Barcos artesanais cheios de gente que foge de Palma, norte de Moçambique, estão a chegar a Pemba, capital provincial de Cabo Delgado, numa viagem por mar a que nem todos sobrevivem, segundo testemunhos.
“Fácil não é, porque o caminho também é arriscado”, conta Mustafa Amade aos jornalistas, à chegada à praia do bairro de Paquitequete, na terça-feira, juntamente com dezenas de pessoas deslocadas de Palma que se aventuraram numa embarcação à vela, em madeira.
“Na quinta-feira nós passámos e na sexta chegámos a Matemo”, ilha do arquipélago das Quirimbas, ao largo de Cabo Delgado, um dos pontos na dura rota em mar alto, ao sabor do vento, em barcos de madeira sem condições, até Pemba.
“Alguns barcos atrás [do nosso] foram apanhados por malfeitores”, relata Amade, referindo que a informação que receberam na ilha apontava para quatro barcos de transportes e seis barcos de pescadores alvo de abordagem.
“Nas ilhas corres riscos. Daqui a uma semana podes nem vir a passar” para Pemba, descreve, relatando que o grupo se deparou com corpos em Matemo, na sexta-feira: “No local, o que é que eu vi? Morreram quatro pessoas”.
Issa Ali, outro deslocado, relata as dificuldades: “andamos com muito sofrimento. Mau tempo, fome, com crianças, vomitar no mar”, tudo junto num cenário em que reina o medo.
A viagem não está ao alcance de todos porque, para entrar no barco, são cobrados valores “que começam em cinco, quatro [mil meticais]” para chegar às ilhas, como Matemo.
De lá, é preciso pagar outros 300 a 600 meticais para chegar a Pemba.
Mansabo Rachide, deslocado, dá conta de um relato sobre ataques a embarcações em fuga, com outros detalhes: fala de 10 “al-shababs”, numa alusão aos rebeldes, com armas e que “levaram muitas coisas: peixe, comida e duas lanchas de pessoas que estavam a sair de Palma”.
“Não sei para onde eu vou. Esta viagem, não a planifiquei. Sai por emergência”, refere Musatafa Amade
“Os ataques continuam”, relata, dizendo que “depois de eles [grupos rebeldes] saírem”, após a incursão de 24 de março, “estão a voltar” à vila de Palma, numa alusão a incidentes, parte dos quais confirmados na última semana pelas Forças de Defesa e Segurança (FDS).
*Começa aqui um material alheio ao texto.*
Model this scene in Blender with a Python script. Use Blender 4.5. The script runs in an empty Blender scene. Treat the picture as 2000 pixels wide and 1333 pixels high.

“A cada dia podem degolar três a quatro pessoas e queimar casas”, descreveu Amade, para justificar porque decidiu fugir de Palma.
Sem referência a vítimas, as FDS confirmaram na última semana que desconhecidos, provavelmente pertencentes ao grupo que protagonizou o ataque de 24 de março, incendiaram casas, mas reiterando controlar a área.
Só que a população receia pela sua vida.
“O que queremos é segurança e voltar para casa. É muito difícil começar do zero”, refere Musatafa Amade.
“É isso que nos faz sair de vez”, acrescenta Issa Ali, que lamenta a situação da última semana, de desconhecidos “a queimar casas, no fundo da aldeia”.
“Todos os dias aquilo vem [a violência] e nós não conseguimos ficar naquela situação”, conclui.
Autoridades, organizações humanitárias e governamentais estão a acompanhar a chegada de embarcações com deslocados a Pemba, nomeadamente na praia do Paquitequete.
Grupos armados aterrorizam Cabo Delgado desde 2017, sendo alguns ataques reclamados pelo grupo ‘jihadista’ Estado Islâmico, numa onda de violência que já provocou mais de 2.500 mortes segundo o projeto de registo de conflitos ACLED e 714.000 deslocados de acordo com o Governo moçambicano.
O ataque a Palma provocou dezenas de mortos e feridos, num balanço ainda em curso.
As autoridades moçambicanas recuperaram o controlo da vila, mas o ataque levou a petrolífera Total a abandonar por tempo indeterminado o recinto do projeto de gás que tinha início de produção previsto para 2024 e no qual estão ancoradas muitas das expectativas de crescimento económico de Moçambique na próxima década.